If you've ever been to Shinjuku station in Japan, you know what it's like to be transported to a dizzying realm of limbs and tickets and signage with myriad squiggly lines that make about as much sense as rainbow spaghetti that's been hurled at a white rectangle. You, quite literally, need to plunge yourself into an entire city within a city to get from one place to another.

Surface from the chaos, though, and it can feel like quite the achievement. Small horror game The Exit 8 captures this sense of elation perfectly, as well as all the subtleties that come from navigating a crash of noise. I'd say it will make for an initially cursed start to your 2024 endeavours, with the promise of a big reward at the end if you can stomach it.

Posters adorn the wall in The Exit 8
Image credit: Rock Paper Shotgun/Kotake Create

The setup is simple: you need to reach exit eight and your only path forwards is a seemingly innocuous corridor. However, there's an announcement on the wall that's not exactly your typical, "Sorry for the inconvenience". It says that there's a bunch of "anomalies" affecting the station, so to reach your desired exit you'll need to identify them correctly. If you spot anything different, go back the way you came. If there isn't an anomaly, then you're free to move onwards. Successfully follow the protocol eight times and bam, you'll have reached your destination. But if at any point you fail to identify an anomaly and break the code, you'll loop back around to exit zero.

How hard could spotting an anomaly be, eh? The corridor is only a mundane tube of white tiles and there's an average looking bloke who walks down it every single time. And then it slowly sinks in. The corridor actually has a few posters. There are a number of air vents in the walls, too. There's a sign that says "concourse" and another sign that says "no smoking". The "no smoking" sign is on the right as you walk in, with the cigarette butt facing a certain way.

What happens is you start to loop from exit zero to exit zero. You imbecile, you fool. You're not paying enough attention! You dig deep, you pay MORE attention! After appraising the man more carefully, you notice he holds a phone in his left hand, and a briefcase in his right. Okay so, there's a red light at the end of the corridor, too. Let's look at the details of the posters, perhaps brush up against them a bit to really make sure they're looking just right. Then… then you might step into the corridor and your gut feeling says to you, "The posters… they seem a bit further away than usual". And you turn back and you finally ascend to the next floor.

A torrent of red water rounds a tube tunnel bend in The Exit 8.
Image credit: Rock Paper Shotgun/Kotake Create

There are some jump scares in there, like sudden black outs or torrents of water.
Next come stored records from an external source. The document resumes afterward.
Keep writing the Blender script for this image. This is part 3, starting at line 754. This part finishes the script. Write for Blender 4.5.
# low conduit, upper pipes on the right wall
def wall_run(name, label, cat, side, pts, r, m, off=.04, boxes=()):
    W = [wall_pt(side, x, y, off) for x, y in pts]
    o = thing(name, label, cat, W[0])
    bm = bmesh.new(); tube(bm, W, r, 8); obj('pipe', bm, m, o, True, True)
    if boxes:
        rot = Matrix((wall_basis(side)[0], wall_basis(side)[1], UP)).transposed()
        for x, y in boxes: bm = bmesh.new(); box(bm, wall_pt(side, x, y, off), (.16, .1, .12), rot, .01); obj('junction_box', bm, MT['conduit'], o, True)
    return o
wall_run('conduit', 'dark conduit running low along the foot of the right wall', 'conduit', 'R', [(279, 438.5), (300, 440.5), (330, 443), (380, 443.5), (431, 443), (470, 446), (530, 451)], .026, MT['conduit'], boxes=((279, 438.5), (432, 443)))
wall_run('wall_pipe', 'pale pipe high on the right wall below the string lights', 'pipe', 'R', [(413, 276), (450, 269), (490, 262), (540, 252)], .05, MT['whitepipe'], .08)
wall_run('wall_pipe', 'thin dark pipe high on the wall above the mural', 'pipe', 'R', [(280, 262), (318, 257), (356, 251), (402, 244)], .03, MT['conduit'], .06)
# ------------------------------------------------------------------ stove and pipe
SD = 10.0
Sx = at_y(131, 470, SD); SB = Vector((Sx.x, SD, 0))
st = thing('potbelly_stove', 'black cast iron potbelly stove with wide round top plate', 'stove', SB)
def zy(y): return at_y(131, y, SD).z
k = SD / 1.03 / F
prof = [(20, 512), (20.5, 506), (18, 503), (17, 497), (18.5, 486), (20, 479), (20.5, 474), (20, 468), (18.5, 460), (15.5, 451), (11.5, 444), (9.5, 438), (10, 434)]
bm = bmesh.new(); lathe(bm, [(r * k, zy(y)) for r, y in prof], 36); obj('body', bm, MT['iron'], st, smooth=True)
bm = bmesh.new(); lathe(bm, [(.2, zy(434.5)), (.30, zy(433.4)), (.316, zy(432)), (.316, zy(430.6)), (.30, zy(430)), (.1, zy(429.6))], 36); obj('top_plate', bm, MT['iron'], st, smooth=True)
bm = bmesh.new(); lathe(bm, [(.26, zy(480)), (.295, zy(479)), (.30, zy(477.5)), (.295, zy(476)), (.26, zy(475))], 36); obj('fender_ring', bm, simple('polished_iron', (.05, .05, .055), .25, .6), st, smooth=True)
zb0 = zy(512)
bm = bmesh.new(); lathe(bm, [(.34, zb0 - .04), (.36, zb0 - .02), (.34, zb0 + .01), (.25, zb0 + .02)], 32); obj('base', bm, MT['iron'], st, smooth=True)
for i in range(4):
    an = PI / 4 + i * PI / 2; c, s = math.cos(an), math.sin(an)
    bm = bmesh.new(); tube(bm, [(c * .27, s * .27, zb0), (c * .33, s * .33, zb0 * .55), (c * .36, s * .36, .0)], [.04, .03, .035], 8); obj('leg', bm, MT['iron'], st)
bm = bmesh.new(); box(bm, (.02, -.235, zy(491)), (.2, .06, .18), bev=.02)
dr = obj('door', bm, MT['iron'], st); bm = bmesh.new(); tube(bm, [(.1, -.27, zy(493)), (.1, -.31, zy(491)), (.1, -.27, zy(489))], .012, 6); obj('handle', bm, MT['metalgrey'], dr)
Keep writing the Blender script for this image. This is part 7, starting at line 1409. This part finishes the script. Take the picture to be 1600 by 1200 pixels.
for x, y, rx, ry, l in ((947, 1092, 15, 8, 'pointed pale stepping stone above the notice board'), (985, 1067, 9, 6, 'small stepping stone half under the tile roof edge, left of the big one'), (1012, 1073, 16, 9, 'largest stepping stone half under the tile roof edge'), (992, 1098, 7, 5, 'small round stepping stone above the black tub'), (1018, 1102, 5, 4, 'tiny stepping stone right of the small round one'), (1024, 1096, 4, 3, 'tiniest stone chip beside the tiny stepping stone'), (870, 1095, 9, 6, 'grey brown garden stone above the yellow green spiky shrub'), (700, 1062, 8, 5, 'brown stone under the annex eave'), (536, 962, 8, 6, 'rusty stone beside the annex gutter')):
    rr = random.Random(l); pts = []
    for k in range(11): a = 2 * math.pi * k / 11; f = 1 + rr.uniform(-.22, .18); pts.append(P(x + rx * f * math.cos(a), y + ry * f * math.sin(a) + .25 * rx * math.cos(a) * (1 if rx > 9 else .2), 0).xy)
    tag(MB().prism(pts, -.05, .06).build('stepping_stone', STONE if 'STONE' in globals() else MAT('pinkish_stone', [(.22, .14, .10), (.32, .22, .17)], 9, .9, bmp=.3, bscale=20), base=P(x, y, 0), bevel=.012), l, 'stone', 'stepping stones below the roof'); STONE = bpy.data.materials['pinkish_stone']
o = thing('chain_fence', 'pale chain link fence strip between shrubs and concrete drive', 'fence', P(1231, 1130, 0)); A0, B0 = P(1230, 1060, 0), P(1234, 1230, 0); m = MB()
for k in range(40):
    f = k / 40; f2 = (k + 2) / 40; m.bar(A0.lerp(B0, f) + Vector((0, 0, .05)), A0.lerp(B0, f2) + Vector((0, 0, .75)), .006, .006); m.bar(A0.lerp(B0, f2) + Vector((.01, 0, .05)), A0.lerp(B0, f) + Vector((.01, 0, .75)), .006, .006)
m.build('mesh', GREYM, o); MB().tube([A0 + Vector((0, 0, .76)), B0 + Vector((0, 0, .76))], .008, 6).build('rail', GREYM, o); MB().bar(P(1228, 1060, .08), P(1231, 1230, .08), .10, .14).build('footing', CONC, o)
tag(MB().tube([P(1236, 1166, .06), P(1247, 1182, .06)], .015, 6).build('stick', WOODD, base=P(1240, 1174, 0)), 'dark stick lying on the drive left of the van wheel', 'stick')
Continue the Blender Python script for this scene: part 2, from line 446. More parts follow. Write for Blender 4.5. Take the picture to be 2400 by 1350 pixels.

But fear in Exit 8 stems largely from commitment, then the paranoia that drips from that decision - did you make the right choice?! And, in a genius stroke, these fears are heightened by the bloke who walks down the tunnel to catch his train. Not only are you absolutely convinced he's on time, with zero fuss in his gait and a quiet confidence in his stride, he's the equivalent of the game flipping an hourglass if the hourglass was 5ft 10 and wore a crisp white shirt. If he makes it around the bend before you do, then you'll get looped back to floor zero no matter what. Best keep your eye on him.

I won't spoil anything, but I'll say the game also does an excellent job of playing off Japanese comedy and game show humour, with sudden turns to the whacky or fantastical. Honestly, the game itself wouldn't be amiss in a Yakuza, and for the price of a tuna and sweetcorn sandwich I simply can't see how you go wrong here. The sheer number of anomalies, the laughs, the scares. Treat yourself.